* [Provided records]

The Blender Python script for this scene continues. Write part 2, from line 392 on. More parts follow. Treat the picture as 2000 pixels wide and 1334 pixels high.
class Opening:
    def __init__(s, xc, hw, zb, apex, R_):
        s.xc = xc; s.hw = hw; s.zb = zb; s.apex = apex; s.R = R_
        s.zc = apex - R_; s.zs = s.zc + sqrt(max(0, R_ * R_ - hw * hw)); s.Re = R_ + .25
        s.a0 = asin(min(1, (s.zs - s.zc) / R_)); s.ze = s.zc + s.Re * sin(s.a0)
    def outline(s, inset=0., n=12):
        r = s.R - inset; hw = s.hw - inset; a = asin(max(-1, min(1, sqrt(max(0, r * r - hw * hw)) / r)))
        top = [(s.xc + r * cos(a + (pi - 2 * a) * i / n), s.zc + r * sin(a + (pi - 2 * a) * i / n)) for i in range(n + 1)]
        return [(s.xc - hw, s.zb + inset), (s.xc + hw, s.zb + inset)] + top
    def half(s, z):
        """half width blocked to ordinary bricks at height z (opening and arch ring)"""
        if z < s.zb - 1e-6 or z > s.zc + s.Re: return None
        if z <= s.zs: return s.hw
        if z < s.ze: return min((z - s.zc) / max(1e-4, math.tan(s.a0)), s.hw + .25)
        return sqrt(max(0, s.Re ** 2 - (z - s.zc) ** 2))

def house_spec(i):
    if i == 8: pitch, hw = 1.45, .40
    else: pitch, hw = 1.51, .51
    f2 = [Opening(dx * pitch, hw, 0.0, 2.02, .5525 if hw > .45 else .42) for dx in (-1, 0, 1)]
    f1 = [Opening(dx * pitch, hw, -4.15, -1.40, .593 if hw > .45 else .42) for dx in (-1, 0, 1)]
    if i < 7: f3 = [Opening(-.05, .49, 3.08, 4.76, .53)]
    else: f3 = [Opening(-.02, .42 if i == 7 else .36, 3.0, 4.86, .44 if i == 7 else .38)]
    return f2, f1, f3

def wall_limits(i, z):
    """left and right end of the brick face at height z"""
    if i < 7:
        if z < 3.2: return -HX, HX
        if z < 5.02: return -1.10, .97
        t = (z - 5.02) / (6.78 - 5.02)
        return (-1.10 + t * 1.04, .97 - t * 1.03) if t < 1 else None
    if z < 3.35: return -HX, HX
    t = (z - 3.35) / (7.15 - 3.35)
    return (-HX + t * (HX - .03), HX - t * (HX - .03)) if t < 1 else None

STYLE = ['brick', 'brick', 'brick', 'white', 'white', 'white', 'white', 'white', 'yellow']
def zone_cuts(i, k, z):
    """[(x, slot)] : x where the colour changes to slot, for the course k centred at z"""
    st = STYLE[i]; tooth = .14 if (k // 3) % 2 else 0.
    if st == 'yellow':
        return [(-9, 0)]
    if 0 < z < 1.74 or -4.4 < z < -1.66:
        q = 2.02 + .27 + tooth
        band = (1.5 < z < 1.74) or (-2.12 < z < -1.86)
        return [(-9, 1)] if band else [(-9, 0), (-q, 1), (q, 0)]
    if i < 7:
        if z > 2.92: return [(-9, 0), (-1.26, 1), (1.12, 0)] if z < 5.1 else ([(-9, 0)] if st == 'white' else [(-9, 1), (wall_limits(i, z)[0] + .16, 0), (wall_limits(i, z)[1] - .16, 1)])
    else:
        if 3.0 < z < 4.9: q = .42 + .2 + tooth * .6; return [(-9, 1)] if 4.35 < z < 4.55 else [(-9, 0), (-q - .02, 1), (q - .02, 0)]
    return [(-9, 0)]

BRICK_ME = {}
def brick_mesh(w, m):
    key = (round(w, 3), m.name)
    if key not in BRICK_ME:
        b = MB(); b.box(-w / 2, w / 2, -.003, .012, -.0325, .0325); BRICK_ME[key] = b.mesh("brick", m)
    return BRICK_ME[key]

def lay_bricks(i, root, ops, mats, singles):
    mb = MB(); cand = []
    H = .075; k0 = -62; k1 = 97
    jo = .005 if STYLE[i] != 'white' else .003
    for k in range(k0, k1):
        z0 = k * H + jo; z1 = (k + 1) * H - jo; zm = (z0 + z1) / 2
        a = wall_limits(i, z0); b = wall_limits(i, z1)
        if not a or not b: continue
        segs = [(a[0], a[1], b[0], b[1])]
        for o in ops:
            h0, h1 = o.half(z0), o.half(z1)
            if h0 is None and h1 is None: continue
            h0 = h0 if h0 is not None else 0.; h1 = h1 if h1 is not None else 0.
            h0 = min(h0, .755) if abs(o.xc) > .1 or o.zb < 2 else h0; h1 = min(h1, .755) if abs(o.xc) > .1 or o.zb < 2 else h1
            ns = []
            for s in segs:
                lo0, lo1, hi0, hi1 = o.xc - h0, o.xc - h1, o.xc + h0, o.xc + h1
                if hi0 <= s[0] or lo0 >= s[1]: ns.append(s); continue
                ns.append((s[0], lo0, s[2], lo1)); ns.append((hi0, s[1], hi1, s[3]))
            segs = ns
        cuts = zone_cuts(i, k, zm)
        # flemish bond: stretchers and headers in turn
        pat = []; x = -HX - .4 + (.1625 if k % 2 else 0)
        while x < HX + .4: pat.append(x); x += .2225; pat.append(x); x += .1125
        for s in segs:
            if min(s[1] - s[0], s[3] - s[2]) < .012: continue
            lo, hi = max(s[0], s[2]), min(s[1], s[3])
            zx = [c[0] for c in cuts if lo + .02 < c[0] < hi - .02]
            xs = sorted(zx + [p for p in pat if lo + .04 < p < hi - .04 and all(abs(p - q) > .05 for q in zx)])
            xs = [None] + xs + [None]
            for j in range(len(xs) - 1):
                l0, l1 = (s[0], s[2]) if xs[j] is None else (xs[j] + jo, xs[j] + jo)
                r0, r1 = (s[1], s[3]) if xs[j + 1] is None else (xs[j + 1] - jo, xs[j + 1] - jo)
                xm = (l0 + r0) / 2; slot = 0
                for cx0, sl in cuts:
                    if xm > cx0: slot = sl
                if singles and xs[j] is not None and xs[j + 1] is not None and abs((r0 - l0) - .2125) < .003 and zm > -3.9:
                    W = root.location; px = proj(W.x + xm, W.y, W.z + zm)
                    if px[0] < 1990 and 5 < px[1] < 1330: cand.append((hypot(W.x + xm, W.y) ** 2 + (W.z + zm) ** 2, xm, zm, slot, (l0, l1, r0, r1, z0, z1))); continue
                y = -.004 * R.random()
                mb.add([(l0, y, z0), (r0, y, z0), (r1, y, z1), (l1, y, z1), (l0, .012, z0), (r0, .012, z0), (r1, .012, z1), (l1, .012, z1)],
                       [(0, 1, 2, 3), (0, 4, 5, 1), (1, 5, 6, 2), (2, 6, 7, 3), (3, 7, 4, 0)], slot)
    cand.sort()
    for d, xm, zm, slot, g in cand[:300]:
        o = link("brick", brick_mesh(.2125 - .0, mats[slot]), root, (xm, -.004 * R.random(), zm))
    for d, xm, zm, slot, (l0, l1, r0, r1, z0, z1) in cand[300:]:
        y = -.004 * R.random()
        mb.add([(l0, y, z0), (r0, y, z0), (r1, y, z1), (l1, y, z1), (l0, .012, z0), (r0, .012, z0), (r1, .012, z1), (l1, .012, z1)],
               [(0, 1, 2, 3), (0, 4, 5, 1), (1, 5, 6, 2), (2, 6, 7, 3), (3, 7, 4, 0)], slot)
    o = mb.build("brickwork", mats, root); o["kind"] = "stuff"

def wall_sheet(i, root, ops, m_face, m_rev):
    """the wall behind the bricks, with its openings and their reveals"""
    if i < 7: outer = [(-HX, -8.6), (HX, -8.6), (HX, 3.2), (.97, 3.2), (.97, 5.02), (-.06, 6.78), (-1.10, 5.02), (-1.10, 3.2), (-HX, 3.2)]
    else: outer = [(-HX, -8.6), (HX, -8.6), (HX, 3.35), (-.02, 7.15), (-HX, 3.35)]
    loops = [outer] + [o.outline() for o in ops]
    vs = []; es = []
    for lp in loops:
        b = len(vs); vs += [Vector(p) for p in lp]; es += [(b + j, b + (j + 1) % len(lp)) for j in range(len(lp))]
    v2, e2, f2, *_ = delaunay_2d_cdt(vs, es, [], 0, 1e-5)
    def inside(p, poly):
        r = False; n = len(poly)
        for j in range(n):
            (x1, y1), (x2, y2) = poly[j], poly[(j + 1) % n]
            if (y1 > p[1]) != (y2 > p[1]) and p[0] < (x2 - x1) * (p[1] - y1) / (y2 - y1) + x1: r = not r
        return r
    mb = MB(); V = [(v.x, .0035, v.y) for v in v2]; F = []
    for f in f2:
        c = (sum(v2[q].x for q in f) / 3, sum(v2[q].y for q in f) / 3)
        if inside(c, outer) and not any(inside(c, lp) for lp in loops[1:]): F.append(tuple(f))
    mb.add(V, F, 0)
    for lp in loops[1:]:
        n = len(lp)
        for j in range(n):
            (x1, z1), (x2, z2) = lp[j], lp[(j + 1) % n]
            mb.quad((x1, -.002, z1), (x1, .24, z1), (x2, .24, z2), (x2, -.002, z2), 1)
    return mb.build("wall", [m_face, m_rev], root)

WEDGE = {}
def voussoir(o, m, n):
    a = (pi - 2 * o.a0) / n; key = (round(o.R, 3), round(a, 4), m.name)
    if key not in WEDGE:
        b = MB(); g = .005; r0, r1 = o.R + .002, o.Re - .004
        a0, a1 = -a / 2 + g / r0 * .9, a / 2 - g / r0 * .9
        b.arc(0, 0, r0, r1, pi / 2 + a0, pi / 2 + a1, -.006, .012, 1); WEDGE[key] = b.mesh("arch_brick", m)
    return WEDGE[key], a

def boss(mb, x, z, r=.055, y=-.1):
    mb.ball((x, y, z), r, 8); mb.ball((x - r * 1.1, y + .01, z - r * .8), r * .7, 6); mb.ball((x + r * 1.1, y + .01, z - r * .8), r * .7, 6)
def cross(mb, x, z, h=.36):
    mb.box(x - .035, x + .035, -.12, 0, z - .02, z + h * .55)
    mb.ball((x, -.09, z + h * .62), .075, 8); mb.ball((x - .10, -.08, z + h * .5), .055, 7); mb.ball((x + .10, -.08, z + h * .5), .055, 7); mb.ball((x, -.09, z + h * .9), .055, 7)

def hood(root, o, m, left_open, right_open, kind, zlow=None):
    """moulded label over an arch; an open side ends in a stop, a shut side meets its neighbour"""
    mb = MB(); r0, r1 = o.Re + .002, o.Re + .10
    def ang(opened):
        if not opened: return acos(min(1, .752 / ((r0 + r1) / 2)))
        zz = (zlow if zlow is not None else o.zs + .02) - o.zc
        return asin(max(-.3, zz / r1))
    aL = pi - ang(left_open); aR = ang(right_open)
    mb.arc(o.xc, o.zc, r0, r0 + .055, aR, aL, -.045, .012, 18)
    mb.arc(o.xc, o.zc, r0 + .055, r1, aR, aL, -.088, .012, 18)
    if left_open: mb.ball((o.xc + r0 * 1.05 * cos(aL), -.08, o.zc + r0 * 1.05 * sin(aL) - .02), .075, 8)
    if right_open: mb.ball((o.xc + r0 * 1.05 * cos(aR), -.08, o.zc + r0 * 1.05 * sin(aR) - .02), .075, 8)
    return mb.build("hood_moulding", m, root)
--
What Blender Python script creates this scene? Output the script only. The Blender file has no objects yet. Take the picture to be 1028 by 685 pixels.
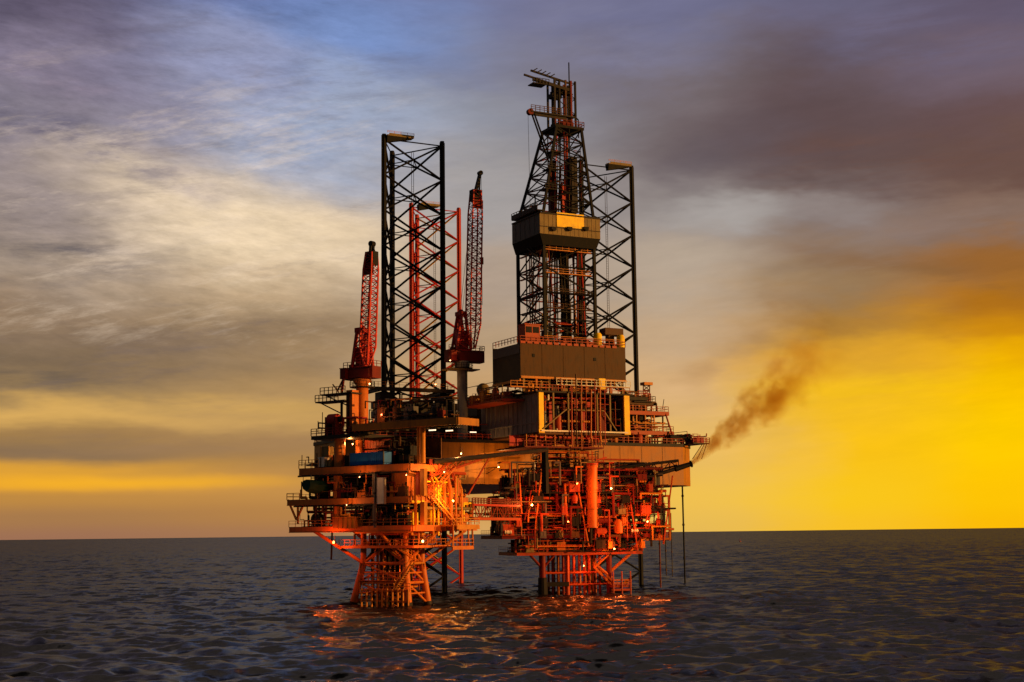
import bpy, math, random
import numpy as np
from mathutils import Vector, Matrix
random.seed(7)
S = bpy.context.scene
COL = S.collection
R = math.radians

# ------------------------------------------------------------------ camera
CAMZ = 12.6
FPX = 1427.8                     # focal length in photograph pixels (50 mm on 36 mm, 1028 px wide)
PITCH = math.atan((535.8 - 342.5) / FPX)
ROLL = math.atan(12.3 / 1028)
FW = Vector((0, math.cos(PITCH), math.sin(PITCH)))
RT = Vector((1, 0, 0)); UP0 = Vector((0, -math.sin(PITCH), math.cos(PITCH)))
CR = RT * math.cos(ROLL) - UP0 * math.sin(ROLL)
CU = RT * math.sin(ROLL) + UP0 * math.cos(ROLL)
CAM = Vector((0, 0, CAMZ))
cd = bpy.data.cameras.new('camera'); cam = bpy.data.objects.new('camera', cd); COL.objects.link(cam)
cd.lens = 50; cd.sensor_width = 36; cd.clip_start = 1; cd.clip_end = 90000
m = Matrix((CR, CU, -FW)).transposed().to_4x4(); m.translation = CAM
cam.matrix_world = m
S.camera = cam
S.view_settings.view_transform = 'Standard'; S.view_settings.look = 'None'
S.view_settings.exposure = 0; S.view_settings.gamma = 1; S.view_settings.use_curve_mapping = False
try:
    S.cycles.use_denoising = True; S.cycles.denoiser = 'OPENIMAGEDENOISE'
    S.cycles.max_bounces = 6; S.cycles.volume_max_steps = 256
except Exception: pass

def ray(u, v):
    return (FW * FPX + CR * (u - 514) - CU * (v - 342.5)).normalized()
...
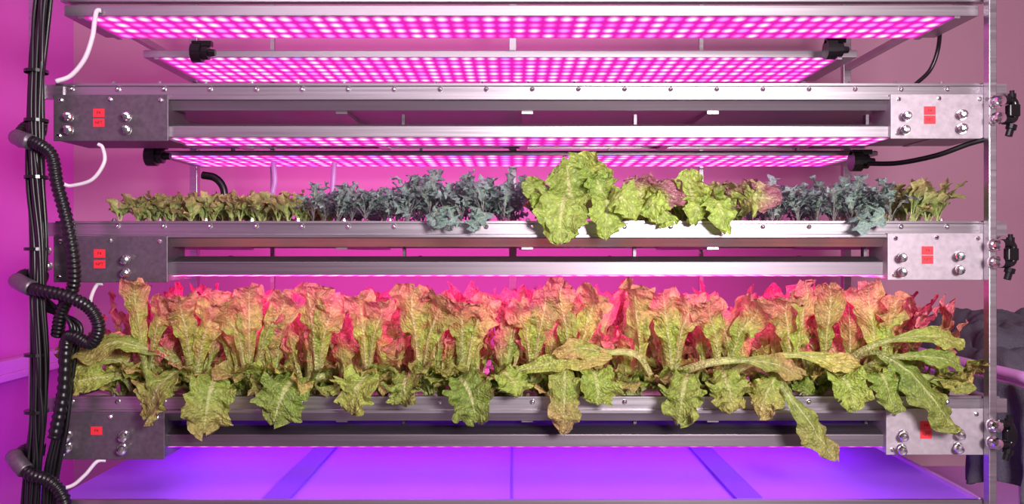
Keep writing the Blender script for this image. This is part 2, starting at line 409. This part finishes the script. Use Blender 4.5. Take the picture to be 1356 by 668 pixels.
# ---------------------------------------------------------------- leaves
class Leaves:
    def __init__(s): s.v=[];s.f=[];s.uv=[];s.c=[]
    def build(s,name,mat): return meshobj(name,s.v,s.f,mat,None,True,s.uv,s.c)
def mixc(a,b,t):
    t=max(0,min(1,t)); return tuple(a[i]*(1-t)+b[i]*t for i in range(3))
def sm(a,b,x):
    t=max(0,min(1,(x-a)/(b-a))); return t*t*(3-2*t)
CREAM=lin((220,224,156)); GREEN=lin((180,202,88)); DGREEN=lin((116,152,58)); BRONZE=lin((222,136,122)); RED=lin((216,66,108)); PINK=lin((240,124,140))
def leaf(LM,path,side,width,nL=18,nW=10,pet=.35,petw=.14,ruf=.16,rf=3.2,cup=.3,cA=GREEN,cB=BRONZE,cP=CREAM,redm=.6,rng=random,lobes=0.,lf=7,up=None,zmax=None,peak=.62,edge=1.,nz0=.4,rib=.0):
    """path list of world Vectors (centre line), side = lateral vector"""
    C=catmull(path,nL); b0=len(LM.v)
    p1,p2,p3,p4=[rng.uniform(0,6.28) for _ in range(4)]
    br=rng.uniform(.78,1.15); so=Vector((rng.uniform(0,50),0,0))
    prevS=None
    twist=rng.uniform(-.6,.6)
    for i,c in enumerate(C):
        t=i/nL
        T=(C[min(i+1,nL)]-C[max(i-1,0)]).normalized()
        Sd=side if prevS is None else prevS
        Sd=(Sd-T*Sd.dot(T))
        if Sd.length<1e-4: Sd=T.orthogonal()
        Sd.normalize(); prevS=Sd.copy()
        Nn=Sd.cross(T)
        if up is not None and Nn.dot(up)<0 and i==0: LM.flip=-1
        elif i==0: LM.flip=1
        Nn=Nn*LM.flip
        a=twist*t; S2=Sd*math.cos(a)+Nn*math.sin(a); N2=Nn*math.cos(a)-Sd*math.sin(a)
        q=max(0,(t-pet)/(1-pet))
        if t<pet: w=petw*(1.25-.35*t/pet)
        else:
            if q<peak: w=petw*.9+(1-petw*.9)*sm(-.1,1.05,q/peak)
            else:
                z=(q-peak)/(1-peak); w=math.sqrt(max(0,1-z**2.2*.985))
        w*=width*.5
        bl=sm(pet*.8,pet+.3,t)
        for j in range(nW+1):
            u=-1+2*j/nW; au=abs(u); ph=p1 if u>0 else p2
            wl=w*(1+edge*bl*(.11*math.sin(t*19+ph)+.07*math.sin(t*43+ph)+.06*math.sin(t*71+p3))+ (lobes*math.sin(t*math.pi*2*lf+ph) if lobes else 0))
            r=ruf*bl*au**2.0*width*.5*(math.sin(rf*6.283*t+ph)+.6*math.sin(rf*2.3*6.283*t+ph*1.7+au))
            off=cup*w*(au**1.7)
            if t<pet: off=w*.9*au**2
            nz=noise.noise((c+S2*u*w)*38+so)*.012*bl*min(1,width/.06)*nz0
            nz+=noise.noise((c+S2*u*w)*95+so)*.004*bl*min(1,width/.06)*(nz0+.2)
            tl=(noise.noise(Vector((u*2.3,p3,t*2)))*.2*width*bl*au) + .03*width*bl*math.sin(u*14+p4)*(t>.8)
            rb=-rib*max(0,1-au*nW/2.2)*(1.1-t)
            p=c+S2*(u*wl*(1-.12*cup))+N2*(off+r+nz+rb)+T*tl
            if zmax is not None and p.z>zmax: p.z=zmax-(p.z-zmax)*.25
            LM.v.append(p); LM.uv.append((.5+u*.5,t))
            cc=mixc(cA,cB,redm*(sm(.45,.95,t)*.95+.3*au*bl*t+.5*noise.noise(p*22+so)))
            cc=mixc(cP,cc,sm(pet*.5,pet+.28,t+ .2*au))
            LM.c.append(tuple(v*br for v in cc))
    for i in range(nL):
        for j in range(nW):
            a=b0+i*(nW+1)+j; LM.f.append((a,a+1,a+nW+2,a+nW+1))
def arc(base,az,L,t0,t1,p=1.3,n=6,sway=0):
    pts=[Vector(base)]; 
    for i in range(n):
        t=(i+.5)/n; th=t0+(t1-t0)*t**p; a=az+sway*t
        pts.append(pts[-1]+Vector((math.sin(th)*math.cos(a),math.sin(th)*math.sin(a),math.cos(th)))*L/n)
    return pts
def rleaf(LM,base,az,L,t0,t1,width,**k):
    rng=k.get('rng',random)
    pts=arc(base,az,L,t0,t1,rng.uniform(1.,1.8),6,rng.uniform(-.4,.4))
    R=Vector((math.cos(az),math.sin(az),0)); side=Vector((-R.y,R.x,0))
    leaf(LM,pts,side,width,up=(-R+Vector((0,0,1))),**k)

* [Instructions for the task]
From the records above, quote only the lines running from the line with "The Blender Python" to the line with "return sqrt(max(0, s.Re", both lines included.

* [Solution for this problem]
The Blender Python script for this scene continues. Write part 2, from line 392 on. More parts follow. Treat the picture as 2000 pixels wide and 1334 pixels high.
class Opening:
    def __init__(s, xc, hw, zb, apex, R_):
        s.xc = xc; s.hw = hw; s.zb = zb; s.apex = apex; s.R = R_
        s.zc = apex - R_; s.zs = s.zc + sqrt(max(0, R_ * R_ - hw * hw)); s.Re = R_ + .25
        s.a0 = asin(min(1, (s.zs - s.zc) / R_)); s.ze = s.zc + s.Re * sin(s.a0)
    def outline(s, inset=0., n=12):
        r = s.R - inset; hw = s.hw - inset; a = asin(max(-1, min(1, sqrt(max(0, r * r - hw * hw)) / r)))
        top = [(s.xc + r * cos(a + (pi - 2 * a) * i / n), s.zc + r * sin(a + (pi - 2 * a) * i / n)) for i in range(n + 1)]
        return [(s.xc - hw, s.zb + inset), (s.xc + hw, s.zb + inset)] + top
    def half(s, z):
        """half width blocked to ordinary bricks at height z (opening and arch ring)"""
        if z < s.zb - 1e-6 or z > s.zc + s.Re: return None
        if z <= s.zs: return s.hw
        if z < s.ze: return min((z - s.zc) / max(1e-4, math.tan(s.a0)), s.hw + .25)
        return sqrt(max(0, s.Re ** 2 - (z - s.zc) ** 2))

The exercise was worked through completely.